Articles

The Tax Increase Prevention Act of 2014

Posted on: December 22, 2014 by Richard L. Hawkins, Blake Salamon

The U.S. House of Representatives and the U.S. Senate have approved H.R. 5771, the Tax Increase Prevention Act of 2014, which extends almost all of the tax incentives that expired on December 31, 2013. President Obama signed H.R. 5771 into law on Saturday, December 20. The $42 billion in reinstated tax incentives can only be claimed for the 2014 tax year which will be fortunate for millions of businesses and individuals.

The following are the highlights for businesses:

  • Election to Deduct Depreciable Business Assets. Increases expensing limitations and treatment of certain real property as section 179 property. Businesses can deduct up to $500,000 used to purchase assets placed in service before 2015.
  • Bonus Depreciation. The return of 50% bonus depreciation on eligible assets which allows a company to deduct half the cost of new capital purchases in the first year.
  • Fifteen-Year Straight Line Depreciation for Qualified Leasehold Improvements. 15-year straight line recovery periods for qualified leasehold, restaurant, and retail property improvements. This creates a 15-year depreciation life for certain property.
  • Research Credit. Reinstatement of the R&D tax credit which applies to qualified research expenses incurred throughDecember 31, 2014.
  • Temporary Exclusion of Gain on Small Business Stock. Bill extends exclusion from income of 100% of gain on sale of certain small business stock. Various rules apply and the stock needs to be held for more than five years.
  • Shortened Recognition Period for Certain Built-in Gains of S Corporations. Reduction in S corporation recognition period for built-in gains tax. For businesses that convert to an S corporation, the conversion is not a taxable event. However, following the conversion, the business must hold its assets for ten years to avoid a tax on any built-in gains existing at the time of conversion. This period has been reduced to five years.
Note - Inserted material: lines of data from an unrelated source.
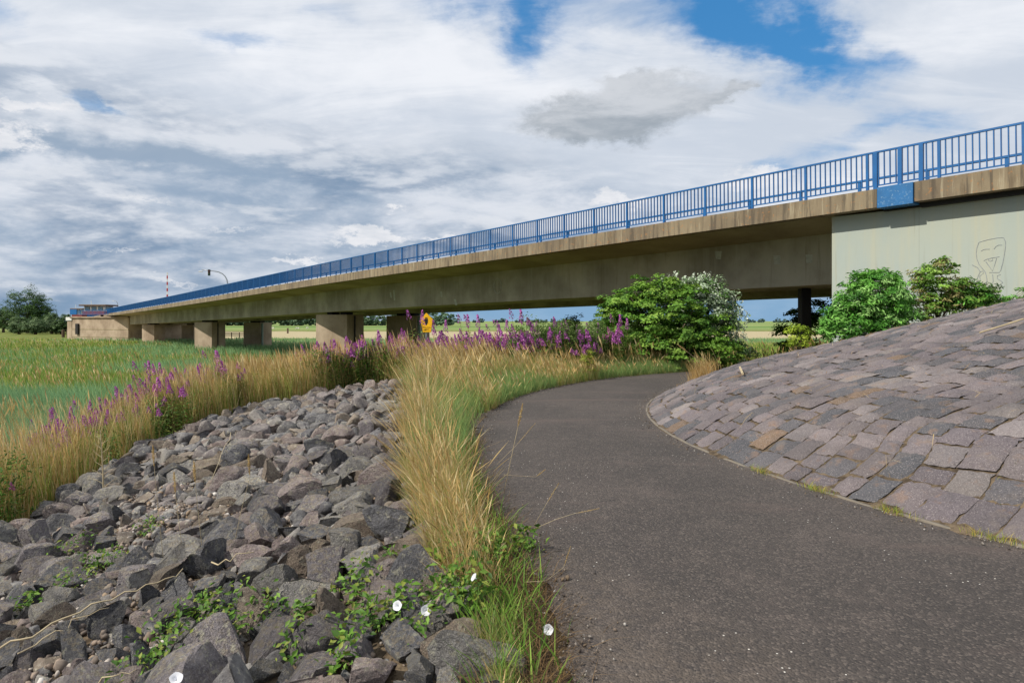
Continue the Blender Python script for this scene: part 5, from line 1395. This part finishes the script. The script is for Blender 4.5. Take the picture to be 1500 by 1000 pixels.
# ------------------------------------------------------------ tall single stalks and twigs
def stalk(name, pts, Y, r, label, head=0, cat='grass stalk', col=M_twig, dz=None):
    pp = [Vector(((px - 750) / 1000 * (Y + dy), Y + dy, EYE + (HORIZON - py) / 1000 * (Y + dy))) for px, py, dy in pts]
    h = empty(name, pp[0]); tag(h, label, cat)
    mb = MB(); mb.tube(pp, [r * (1 - .6 * i / (len(pp) - 1)) for i in range(len(pp))], 5); mb.build('stem', col, h, smooth=True)
    if head:
        a_, b_ = pp[-2].lerp(pp[-1], .1), pp[-1] + (pp[-1] - pp[-2]) * .1; n = 260; q = rng.uniform(0, 1, n)
        P_ = np.array([a_.lerp(b_, float(k)) for k in q]) + rng.normal(0, 1, (n, 3)) * (head * np.sin(np.pi * np.clip(q, .04, .96)))[:, None] * .5
        v, f, c_ = leaves(P_, rng.normal(0, 1, (n, 3)), np.full(n, head * 1.1), .4, pick(STRAW, n)); obj_np('seed_head', v, f, M_grass, h, c_)
    return h
stalk('grass_stalk', [(738, 722, 0), (750, 665, 0), (758, 628, 0), (765, 594, 0)], 5.6, .003, 'tall golden grass stalk rising over the asphalt at the verge', .012)
stalk('grass_stalk', [(728, 680, 0), (756, 652, .05), (782, 622, .1)], 6.2, .002, 'thin bent stalk left of the tall golden one, reaching over the path', .006)
stalk('grass_stalk', [(738, 695, 0), (765, 697, .1), (785, 698, .1), (798, 688, .1)], 6.0, .002, 'thin stalk lying nearly flat across the path edge', .006)
stalk('grass_stalk', [(782, 770, 0), (800, 738, 0), (817, 710, 0)], 4.9, .002, 'thin straight stalk beside the path, low on the verge', .006)
stalk('grass_stalk', [(778, 776, 0), (815, 760, -.05), (840, 752, -.1), (874, 745, -.2)], 4.8, .0018, 'long thin stalk reaching right across the asphalt', .005)
stalk('grass_stalk', [(770, 852, 0), (800, 850, -.05), (826, 830, 0), (835, 802, 0)], 4.0, .0018, 'thin curved stalk at the lower verge', .005)
for px, py, lb in ((224, 655, 'tall dry stalk in front of the boulders, leftmost of the thin group'), (284, 678, 'tall dry stalk in the middle of the stone slope'), (255, 694, 'short dry stalk between two taller ones on the stone slope'), (364, 668, 'bent dry stalk right of the group on the stone slope')):
    b_ = 855 - abs(px - 280) * .2
    stalk('grass_stalk', [(px + (18 if px < 300 else -30), b_, 0), (px + (8 if px < 300 else -12), (py + b_) / 2, 0), (px + 2, py + 30, 0), (px, py, 0)], 5.4, .0025, lb, .011)
# bare dead shoot at left
def deadplant(px, py0, py1, Y, label):
    h = empty('dead_shoot', ((px - 750) / 1000 * Y, Y, EYE - (py0 - HORIZON) / 1000 * Y)); tag(h, label, 'dead plant')
    def q(px_, py_): return ((px_ - 750) / 1000 * Y, Y, EYE - (py_ - HORIZON) / 1000 * Y)
    mb = MB(); mb.tube([q(px + 3, py0), q(px + 1, (py0 + py1) / 2), q(px - 2, py1)], [.012, .008, .004], 6)
    for k in range(12):
        f_ = .08 + .07 * k; yb = py0 + (py1 - py0) * f_; sd_ = -1 if k % 2 else 1; mb.tube([q(px + 3 - 5 * f_, yb), q(px + sd_ * 9, yb - 6), q(px + sd_ * random.uniform(13, 24) * (1 - .5 * f_), yb - 20 * random.uniform(.4, 1))], [.004, .003, .0015], 4)
    mb.build('stem', M_twig, h)
deadplant(149, 722, 630, 9.4, 'pale bare dead shoot with side twigs at the left end of the boulders')
def twig(pts, r, label, dz=.2):
    r *= .7; p0 = [ground_px(px, py, dz) for px, py in pts]; pp = []
    for a_, b_ in zip(p0[:-1], p0[1:]):
        for q in (0, .33, .66): pp.append(a_.lerp(b_, q) + Vector((random.gauss(0, .012), random.gauss(0, .012), random.gauss(0, .012))))
    pp.append(p0[-1]); mb = MB(); mb.tube(pp, [r * (1 - .5 * i / (len(pp) - 1)) for i in range(len(pp))], 6)
    o = mb.build('dead_branch', M_twig, None, smooth=True); tag(o, label, 'branch')
twig([(0, 945), (45, 930), (95, 905), (150, 882), (200, 862), (245, 845), (268, 832)], .009, 'long pale dead branch lying across the gravel at lower left')
twig([(25, 960), (60, 935), (110, 910), (160, 890)], .006, 'thinner dead branch crossing beside the long pale one')
twig([(308, 823), (340, 818), (372, 808)], .008, 'short pale stick on the boulders in the middle of the slope')
twig([(340, 633), (325, 665), (310, 702)], .007, 'straight pale stick leaning between boulders near the grass edge', .35)
twig([(145, 999), (170, 990), (200, 980)], .006, 'short dead twig at the bottom left edge of the picture')
# pale sticks on the setts
def sstick(pts, r, label):
    pp = []
    for px, py in pts:
        u = (px - 750) / 1000; Y = min(np.linspace(4.5, 13, 900), key=lambda Y: abs((EYE - (float(cone_z(math.hypot(u * Y - CX, Y - CY))) + .07)) / Y - (py - HORIZON) / 1000)); rr = math.hypot(u * Y - CX, Y - CY); pp.append(Vector((u * Y, Y, float(cone_z(rr)) + .07)))
    mb = MB(); mb.tube(pp, r, 6); tag(mb.build('stick', M_twig), label, 'stick')
sstick([(1435, 487), (1465, 478), (1499, 467)], .012, 'pale stick lying on the stone slope at the right edge')
sstick([(1084, 538), (1088, 547)], .02, 'short white stick at the upper edge of the stone slope')
stalk('grass_stalk', [(1034, 553, 0), (1025, 530, 0), (1008, 516, 0), (993, 505, 0)], 15.5, .005, 'curved straw stalk at the rim of the stone slope before the elder bush', .02)
n = 500; x = 4.35 + rng.normal(0, .14, n); y = 15.6 + rng.normal(0, .2, n)
v, f, c_ = merge(grass(x, y, .38, .5, .007, STRAW + OCHRE, (.1, .6), 4, .2, .01)); tag(obj_np('grass_tuft', v, f, M_grass, None, c_), 'straw grass tuft at the upper edge of the paving before the elder bush', 'grass')
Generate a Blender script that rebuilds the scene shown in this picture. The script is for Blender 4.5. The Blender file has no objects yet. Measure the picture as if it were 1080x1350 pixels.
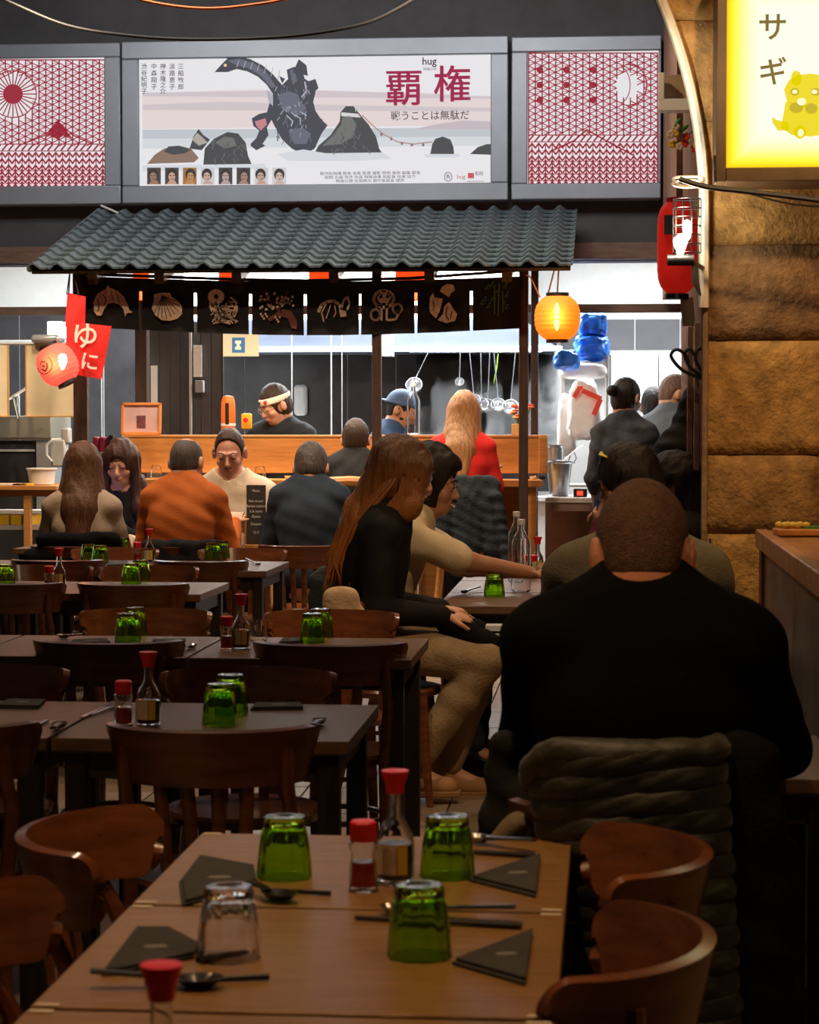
import bpy, math, random
import numpy as np
from mathutils import Vector, Matrix, Euler
random.seed(7)
RNG = np.random.RandomState(7)
PI = math.pi
SC = bpy.context.scene
COL = SC.collection

# ------------------------------------------------------------------ camera
FPX = 2900.0
CAMZ = 1.47
VPX, VPY = 800.0, 560.0
yaw = math.atan((VPX - 540) / FPX)
pitch = math.atan((VPY - 675) / FPX * math.cos(yaw))      # negative: looks down
cam_d = bpy.data.cameras.new('camera')
cam = bpy.data.objects.new('camera', cam_d)
COL.objects.link(cam)
cam.location = (0, 0, CAMZ)
cam.rotation_euler = (PI / 2 + pitch, 0, yaw)
cam_d.sensor_fit = 'VERTICAL'
cam_d.sensor_height = 24.0
cam_d.lens = FPX / 1350.0 * 24.0
cam_d.clip_start = 0.05
cam_d.clip_end = 100
cam_d.dof.use_dof = True
cam_d.dof.focus_distance = 11.5
cam_d.dof.aperture_fstop = 8.0
SC.camera = cam
RCAM = Euler((PI / 2 + pitch, 0, yaw)).to_matrix()

def ray(px, py):
    return RCAM @ Vector(((px - 540) / FPX, -(py - 675) / FPX, -1.0))
def at(px, py, Y):
    d = ray(px, py); t = Y / d.y
    return Vector((d.x * t, Y, CAMZ + d.z * t))
def onz(px, py, z):
    d = ray(px, py); t = (z - CAMZ) / d.z
    return Vector((d.x * t, d.y * t, z))

# ------------------------------------------------------------------ colour management, world, lights
SC.view_settings.view_transform = 'Standard'
SC.view_settings.look = 'None'
SC.view_settings.gamma = 1.0
SC.view_settings.exposure = 0.0
SC.view_settings.use_curve_mapping = False
world = bpy.data.worlds.new('world'); SC.world = world
world.use_nodes = True
world.node_tree.nodes['Background'].inputs[0].default_value = (1.0, 0.72, 0.45, 1)
world.node_tree.nodes['Background'].inputs[1].default_value = 0.03

def area(name, loc, rot, size, power, color, sy=None):
    l = bpy.data.lights.new(name, 'AREA'); l.energy = power; l.color = color
    l.size = size
    if sy: l.shape = 'RECTANGLE'; l.size_y = sy
    o = bpy.data.objects.new(name, l); COL.objects.link(o); o.location = loc; o.rotation_euler = rot
    return o
def spot(name, loc, target, power, color, angle=70, blend=.6, r=.06):
    l = bpy.data.lights.new(name, 'SPOT'); l.energy = power; l.color = color
    l.spot_size = math.radians(angle); l.spot_blend = blend; l.shadow_soft_size = r
    o = bpy.data.objects.new(name, l); COL.objects.link(o); o.location = loc
    o.rotation_euler = (Vector(target) - Vector(loc)).to_track_quat('-Z', 'Y').to_euler()
    return o
def point(name, loc, power, color, r=.05):
    l = bpy.data.lights.new(name, 'POINT'); l.energy = power; l.color = color; l.shadow_soft_size = r
    o = bpy.data.objects.new(name, l); COL.objects.link(o); o.location = loc
    return o
WARM = (1.0, .62, .30); WARM2 = (1.0, .74, .48); COOL = (.93, .97, 1.0)
# kitchen: fluorescent panels under its ceiling
area('kitchen_light', (-3.7, 16.7, 3.05), (0, 0, 0), 1.8, 250, COOL, 1.2)
area('kitchen_light', (-1.4, 16.5, 3.05), (0, 0, 0), 1.8, 270, COOL, 1.2)
area('kitchen_light', (0.3, 16.6, 3.05), (0, 0, 0), 1.4, 170, COOL, 1.2)
# added area fills high in the hall that brighten the sign wall and canopy
area('hall_fill', (-2.9, 12.6, 4.7), (math.radians(32), 0, 0), 1.6, 75, (1.0, .93, .88), .8)
area('hall_fill', (-0.7, 12.6, 4.7), (math.radians(32), 0, 0), 1.6, 75, (1.0, .93, .88), .8)
# added warm fill under the canopy, for the red lanterns' light on the bar
area('canopy_fill', (-1.9, 14.25, 2.42), (0, 0, 0), 2.4, 68, (1.0, .82, .62), .25)
# downlights of the hall ceiling, plus added fills where marked
spot('hall_spot', (-4.1, 12.0, 3.7), (-3.85, 14.7, 1.7), 130, WARM2, 45)  # added fill that brightens the cream curtains
spot('hall_spot', (-2.4, 11.0, 4.2), (-2.6, 12.6, 1.0), 190, WARM2, 80)
spot('hall_spot', (-0.9, 12.0, 4.2), (-1.3, 14.2, 1.0), 260, WARM2, 80)
spot('hall_spot', (-3.3, 12.0, 4.2), (-3.2, 13.6, 1.0), 200, WARM2, 80)
spot('hall_spot', (-1.5, 9.6, 4.2), (-2.0, 9.9, .75), 110, WARM2, 90)
spot('hall_spot', (-0.2, 9.4, 4.0), (-.55, 9.0, .75), 120, WARM, 70)
spot('vault_spot', (-1.6, 6.9, 3.9), (-1.3, 6.4, .75), 115, WARM2, 95)
spot('vault_spot', (-0.5, 3.3, 3.7), (-.38, 3.1, .75), 125, WARM, 70)
spot('vault_spot', (0.75, 5.8, 3.8), (0.9, 8.2, 1.3), 210, WARM, 85)
spot('hall_spot', (-.7, 9.8, 4.1), (.40, 10.9, 2.9), 70, WARM2, 50)  # added fill that brightens the trunking and flowers on the side wall
spot('arch_fill_spot', (-.55, 6.6, 2.9), (.30, 8.2, 2.62), 150, (1.0, .90, .74), 24, .8)  # added fill aimed at the arch lip to brighten it
spot('vault_spot', (1.1, 2.6, 3.7), (.2, 3.1, .8), 70, WARM, 70)
spot('vault_spot', (-2.0, 2.6, 3.7), (-1.0, 3.5, .8), 50, WARM, 80)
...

The following are the highlights for individuals:

  • Tax-Free Distribution from IRAs. Tax free distributions from IRAs to certain public charities for individuals age 70 ½ or older, not to exceed $100,000 per taxpayer per year.
  • Election to Deduct State and Local General Sales Taxes in Lieu of State and Local Income Taxes. Allows individuals who live in states without an income tax to deduct state and local sales taxes on their federal returns.
  • Qualified Tuition Expenses. Above-the-line deduction for qualified tuition and related expenses.
  • Above the Line Deduction for Teacher's Expenses. Reinstatement of the tax deduction for teachers who pay out of pocket for classroom supplies.
  • Credit for Non-Business Energy Property. Credit for certain non-business energy property. This is a credit up to $500 for home energy efficiency retrofits that help consumers afford efficiency upgrades, including water heaters, boilers, and furnaces.